* [Available data]
------------------------------------------------------------
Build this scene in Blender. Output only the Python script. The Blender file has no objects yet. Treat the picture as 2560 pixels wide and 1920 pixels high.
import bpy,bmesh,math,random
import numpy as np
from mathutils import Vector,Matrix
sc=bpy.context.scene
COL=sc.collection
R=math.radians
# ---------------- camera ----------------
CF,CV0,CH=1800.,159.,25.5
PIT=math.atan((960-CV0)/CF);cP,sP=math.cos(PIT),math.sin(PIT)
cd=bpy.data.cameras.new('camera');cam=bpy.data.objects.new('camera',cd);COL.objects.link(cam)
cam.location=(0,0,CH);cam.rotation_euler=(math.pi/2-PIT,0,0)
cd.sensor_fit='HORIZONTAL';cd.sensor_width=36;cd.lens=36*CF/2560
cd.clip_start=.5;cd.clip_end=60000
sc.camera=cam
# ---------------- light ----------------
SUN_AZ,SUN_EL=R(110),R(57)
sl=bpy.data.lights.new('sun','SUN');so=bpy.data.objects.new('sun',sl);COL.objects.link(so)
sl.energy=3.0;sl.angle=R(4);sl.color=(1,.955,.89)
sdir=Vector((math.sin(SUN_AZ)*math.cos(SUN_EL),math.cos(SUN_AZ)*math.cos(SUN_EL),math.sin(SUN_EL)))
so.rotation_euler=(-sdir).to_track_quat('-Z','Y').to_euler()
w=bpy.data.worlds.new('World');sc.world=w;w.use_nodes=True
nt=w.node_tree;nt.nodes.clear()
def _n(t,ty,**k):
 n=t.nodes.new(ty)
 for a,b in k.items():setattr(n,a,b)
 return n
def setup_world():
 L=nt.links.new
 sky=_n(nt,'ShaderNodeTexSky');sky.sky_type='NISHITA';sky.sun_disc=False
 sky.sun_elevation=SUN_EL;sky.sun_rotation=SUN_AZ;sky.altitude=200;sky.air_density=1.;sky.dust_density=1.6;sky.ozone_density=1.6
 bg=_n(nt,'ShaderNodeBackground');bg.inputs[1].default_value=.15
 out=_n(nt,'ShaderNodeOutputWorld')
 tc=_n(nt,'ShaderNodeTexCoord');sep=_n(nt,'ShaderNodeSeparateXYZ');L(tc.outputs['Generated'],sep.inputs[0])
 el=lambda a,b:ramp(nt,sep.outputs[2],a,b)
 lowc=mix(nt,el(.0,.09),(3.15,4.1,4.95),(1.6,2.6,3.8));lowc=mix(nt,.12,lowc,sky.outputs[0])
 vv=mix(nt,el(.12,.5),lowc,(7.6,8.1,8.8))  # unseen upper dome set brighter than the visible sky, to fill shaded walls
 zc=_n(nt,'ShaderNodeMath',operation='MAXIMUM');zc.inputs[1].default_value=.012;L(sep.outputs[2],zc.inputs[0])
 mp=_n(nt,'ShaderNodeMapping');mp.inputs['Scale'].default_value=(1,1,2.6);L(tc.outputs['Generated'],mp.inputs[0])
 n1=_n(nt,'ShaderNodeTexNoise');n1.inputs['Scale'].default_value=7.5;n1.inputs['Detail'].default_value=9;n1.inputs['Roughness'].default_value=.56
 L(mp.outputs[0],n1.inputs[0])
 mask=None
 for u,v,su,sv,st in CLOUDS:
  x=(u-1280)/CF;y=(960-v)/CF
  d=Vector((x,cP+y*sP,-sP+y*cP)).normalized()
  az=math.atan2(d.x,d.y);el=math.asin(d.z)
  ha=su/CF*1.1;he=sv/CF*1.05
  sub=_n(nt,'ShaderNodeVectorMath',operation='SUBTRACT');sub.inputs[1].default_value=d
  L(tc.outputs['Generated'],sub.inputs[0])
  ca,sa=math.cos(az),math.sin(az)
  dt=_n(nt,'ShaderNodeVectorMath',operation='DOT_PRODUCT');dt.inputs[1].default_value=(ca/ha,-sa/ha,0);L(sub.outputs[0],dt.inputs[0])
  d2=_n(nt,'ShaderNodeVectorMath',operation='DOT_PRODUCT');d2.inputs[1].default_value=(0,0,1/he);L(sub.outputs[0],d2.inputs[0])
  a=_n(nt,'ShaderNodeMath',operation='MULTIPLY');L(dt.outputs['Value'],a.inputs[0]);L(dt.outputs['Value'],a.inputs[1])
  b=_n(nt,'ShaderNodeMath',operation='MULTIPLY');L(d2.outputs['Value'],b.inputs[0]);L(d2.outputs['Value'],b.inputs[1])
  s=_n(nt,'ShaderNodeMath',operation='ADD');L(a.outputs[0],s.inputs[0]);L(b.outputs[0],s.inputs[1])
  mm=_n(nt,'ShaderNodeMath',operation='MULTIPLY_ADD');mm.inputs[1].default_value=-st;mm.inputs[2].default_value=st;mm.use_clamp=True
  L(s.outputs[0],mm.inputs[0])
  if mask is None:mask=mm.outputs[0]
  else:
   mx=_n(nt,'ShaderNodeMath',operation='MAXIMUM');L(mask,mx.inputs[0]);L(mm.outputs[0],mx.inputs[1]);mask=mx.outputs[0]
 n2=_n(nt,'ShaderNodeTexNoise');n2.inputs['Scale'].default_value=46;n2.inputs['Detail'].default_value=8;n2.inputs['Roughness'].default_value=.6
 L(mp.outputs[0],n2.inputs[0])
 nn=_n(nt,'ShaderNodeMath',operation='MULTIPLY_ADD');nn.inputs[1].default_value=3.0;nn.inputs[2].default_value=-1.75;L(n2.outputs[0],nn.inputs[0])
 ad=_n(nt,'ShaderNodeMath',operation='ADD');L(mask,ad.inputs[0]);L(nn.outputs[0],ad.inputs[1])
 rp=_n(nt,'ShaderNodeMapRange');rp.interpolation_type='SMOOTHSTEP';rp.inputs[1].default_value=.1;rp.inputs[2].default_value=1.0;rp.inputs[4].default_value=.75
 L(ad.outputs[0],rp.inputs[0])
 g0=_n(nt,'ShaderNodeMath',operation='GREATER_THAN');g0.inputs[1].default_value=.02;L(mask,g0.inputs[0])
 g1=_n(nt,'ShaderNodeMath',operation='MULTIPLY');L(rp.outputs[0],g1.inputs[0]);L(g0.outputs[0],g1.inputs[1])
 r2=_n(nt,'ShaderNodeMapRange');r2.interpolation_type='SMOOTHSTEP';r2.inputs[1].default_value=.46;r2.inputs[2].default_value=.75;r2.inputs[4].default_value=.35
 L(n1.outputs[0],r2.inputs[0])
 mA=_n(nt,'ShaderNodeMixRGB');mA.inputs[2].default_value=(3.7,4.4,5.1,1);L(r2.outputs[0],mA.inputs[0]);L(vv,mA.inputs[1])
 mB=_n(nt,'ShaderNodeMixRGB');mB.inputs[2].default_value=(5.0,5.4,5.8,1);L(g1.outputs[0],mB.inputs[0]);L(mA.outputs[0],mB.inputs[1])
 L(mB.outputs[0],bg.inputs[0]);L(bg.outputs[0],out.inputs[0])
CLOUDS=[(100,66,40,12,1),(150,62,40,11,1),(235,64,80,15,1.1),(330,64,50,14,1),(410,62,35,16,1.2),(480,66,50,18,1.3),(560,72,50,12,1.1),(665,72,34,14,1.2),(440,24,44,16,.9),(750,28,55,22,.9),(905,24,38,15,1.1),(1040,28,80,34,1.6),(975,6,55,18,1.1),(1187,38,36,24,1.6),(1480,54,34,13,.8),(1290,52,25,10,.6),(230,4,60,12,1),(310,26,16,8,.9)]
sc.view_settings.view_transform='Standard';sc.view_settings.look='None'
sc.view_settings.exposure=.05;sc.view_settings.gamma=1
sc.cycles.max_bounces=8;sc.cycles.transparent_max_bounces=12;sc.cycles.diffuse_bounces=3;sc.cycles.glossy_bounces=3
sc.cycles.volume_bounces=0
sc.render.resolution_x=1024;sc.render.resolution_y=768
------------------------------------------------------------
* [Task brief] Each line of the listing above should be output exactly.

* [Problem solution]
Build this scene in Blender. Output only the Python script. The Blender file has no objects yet. Treat the picture as 2560 pixels wide and 1920 pixels high.
import bpy,bmesh,math,random
import numpy as np
from mathutils import Vector,Matrix
sc=bpy.context.scene
COL=sc.collection
R=math.radians
# ---------------- camera ----------------
CF,CV0,CH=1800.,159.,25.5
PIT=math.atan((960-CV0)/CF);cP,sP=math.cos(PIT),math.sin(PIT)
cd=bpy.data.cameras.new('camera');cam=bpy.data.objects.new('camera',cd);COL.objects.link(cam)
cam.location=(0,0,CH);cam.rotation_euler=(math.pi/2-PIT,0,0)
cd.sensor_fit='HORIZONTAL';cd.sensor_width=36;cd.lens=36*CF/2560
cd.clip_start=.5;cd.clip_end=60000
sc.camera=cam
# ---------------- light ----------------
SUN_AZ,SUN_EL=R(110),R(57)
sl=bpy.data.lights.new('sun','SUN');so=bpy.data.objects.new('sun',sl);COL.objects.link(so)
sl.energy=3.0;sl.angle=R(4);sl.color=(1,.955,.89)
sdir=Vector((math.sin(SUN_AZ)*math.cos(SUN_EL),math.cos(SUN_AZ)*math.cos(SUN_EL),math.sin(SUN_EL)))
so.rotation_euler=(-sdir).to_track_quat('-Z','Y').to_euler()
w=bpy.data.worlds.new('World');sc.world=w;w.use_nodes=True
nt=w.node_tree;nt.nodes.clear()
def _n(t,ty,**k):
 n=t.nodes.new(ty)
 for a,b in k.items():setattr(n,a,b)
 return n
def setup_world():
 L=nt.links.new
 sky=_n(nt,'ShaderNodeTexSky');sky.sky_type='NISHITA';sky.sun_disc=False
 sky.sun_elevation=SUN_EL;sky.sun_rotation=SUN_AZ;sky.altitude=200;sky.air_density=1.;sky.dust_density=1.6;sky.ozone_density=1.6
 bg=_n(nt,'ShaderNodeBackground');bg.inputs[1].default_value=.15
 out=_n(nt,'ShaderNodeOutputWorld')
 tc=_n(nt,'ShaderNodeTexCoord');sep=_n(nt,'ShaderNodeSeparateXYZ');L(tc.outputs['Generated'],sep.inputs[0])
 el=lambda a,b:ramp(nt,sep.outputs[2],a,b)
 lowc=mix(nt,el(.0,.09),(3.15,4.1,4.95),(1.6,2.6,3.8));lowc=mix(nt,.12,lowc,sky.outputs[0])
 vv=mix(nt,el(.12,.5),lowc,(7.6,8.1,8.8))  # unseen upper dome set brighter than the visible sky, to fill shaded walls
 zc=_n(nt,'ShaderNodeMath',operation='MAXIMUM');zc.inputs[1].default_value=.012;L(sep.outputs[2],zc.inputs[0])
 mp=_n(nt,'ShaderNodeMapping');mp.inputs['Scale'].default_value=(1,1,2.6);L(tc.outputs['Generated'],mp.inputs[0])
 n1=_n(nt,'ShaderNodeTexNoise');n1.inputs['Scale'].default_value=7.5;n1.inputs['Detail'].default_value=9;n1.inputs['Roughness'].default_value=.56
 L(mp.outputs[0],n1.inputs[0])
 mask=None
 for u,v,su,sv,st in CLOUDS:
  x=(u-1280)/CF;y=(960-v)/CF
  d=Vector((x,cP+y*sP,-sP+y*cP)).normalized()
  az=math.atan2(d.x,d.y);el=math.asin(d.z)
  ha=su/CF*1.1;he=sv/CF*1.05
  sub=_n(nt,'ShaderNodeVectorMath',operation='SUBTRACT');sub.inputs[1].default_value=d
  L(tc.outputs['Generated'],sub.inputs[0])
  ca,sa=math.cos(az),math.sin(az)
  dt=_n(nt,'ShaderNodeVectorMath',operation='DOT_PRODUCT');dt.inputs[1].default_value=(ca/ha,-sa/ha,0);L(sub.outputs[0],dt.inputs[0])
  d2=_n(nt,'ShaderNodeVectorMath',operation='DOT_PRODUCT');d2.inputs[1].default_value=(0,0,1/he);L(sub.outputs[0],d2.inputs[0])
  a=_n(nt,'ShaderNodeMath',operation='MULTIPLY');L(dt.outputs['Value'],a.inputs[0]);L(dt.outputs['Value'],a.inputs[1])
  b=_n(nt,'ShaderNodeMath',operation='MULTIPLY');L(d2.outputs['Value'],b.inputs[0]);L(d2.outputs['Value'],b.inputs[1])
  s=_n(nt,'ShaderNodeMath',operation='ADD');L(a.outputs[0],s.inputs[0]);L(b.outputs[0],s.inputs[1])
  mm=_n(nt,'ShaderNodeMath',operation='MULTIPLY_ADD');mm.inputs[1].default_value=-st;mm.inputs[2].default_value=st;mm.use_clamp=True
  L(s.outputs[0],mm.inputs[0])
  if mask is None:mask=mm.outputs[0]
  else:
   mx=_n(nt,'ShaderNodeMath',operation='MAXIMUM');L(mask,mx.inputs[0]);L(mm.outputs[0],mx.inputs[1]);mask=mx.outputs[0]
 n2=_n(nt,'ShaderNodeTexNoise');n2.inputs['Scale'].default_value=46;n2.inputs['Detail'].default_value=8;n2.inputs['Roughness'].default_value=.6
 L(mp.outputs[0],n2.inputs[0])
 nn=_n(nt,'ShaderNodeMath',operation='MULTIPLY_ADD');nn.inputs[1].default_value=3.0;nn.inputs[2].default_value=-1.75;L(n2.outputs[0],nn.inputs[0])
 ad=_n(nt,'ShaderNodeMath',operation='ADD');L(mask,ad.inputs[0]);L(nn.outputs[0],ad.inputs[1])
 rp=_n(nt,'ShaderNodeMapRange');rp.interpolation_type='SMOOTHSTEP';rp.inputs[1].default_value=.1;rp.inputs[2].default_value=1.0;rp.inputs[4].default_value=.75
 L(ad.outputs[0],rp.inputs[0])
 g0=_n(nt,'ShaderNodeMath',operation='GREATER_THAN');g0.inputs[1].default_value=.02;L(mask,g0.inputs[0])
 g1=_n(nt,'ShaderNodeMath',operation='MULTIPLY');L(rp.outputs[0],g1.inputs[0]);L(g0.outputs[0],g1.inputs[1])
 r2=_n(nt,'ShaderNodeMapRange');r2.interpolation_type='SMOOTHSTEP';r2.inputs[1].default_value=.46;r2.inputs[2].default_value=.75;r2.inputs[4].default_value=.35
 L(n1.outputs[0],r2.inputs[0])
 mA=_n(nt,'ShaderNodeMixRGB');mA.inputs[2].default_value=(3.7,4.4,5.1,1);L(r2.outputs[0],mA.inputs[0]);L(vv,mA.inputs[1])
 mB=_n(nt,'ShaderNodeMixRGB');mB.inputs[2].default_value=(5.0,5.4,5.8,1);L(g1.outputs[0],mB.inputs[0]);L(mA.outputs[0],mB.inputs[1])
 L(mB.outputs[0],bg.inputs[0]);L(bg.outputs[0],out.inputs[0])
CLOUDS=[(100,66,40,12,1),(150,62,40,11,1),(235,64,80,15,1.1),(330,64,50,14,1),(410,62,35,16,1.2),(480,66,50,18,1.3),(560,72,50,12,1.1),(665,72,34,14,1.2),(440,24,44,16,.9),(750,28,55,22,.9),(905,24,38,15,1.1),(1040,28,80,34,1.6),(975,6,55,18,1.1),(1187,38,36,24,1.6),(1480,54,34,13,.8),(1290,52,25,10,.6),(230,4,60,12,1),(310,26,16,8,.9)]
sc.view_settings.view_transform='Standard';sc.view_settings.look='None'
sc.view_settings.exposure=.05;sc.view_settings.gamma=1
sc.cycles.max_bounces=8;sc.cycles.transparent_max_bounces=12;sc.cycles.diffuse_bounces=3;sc.cycles.glossy_bounces=3
sc.cycles.volume_bounces=0
sc.render.resolution_x=1024;sc.render.resolution_y=768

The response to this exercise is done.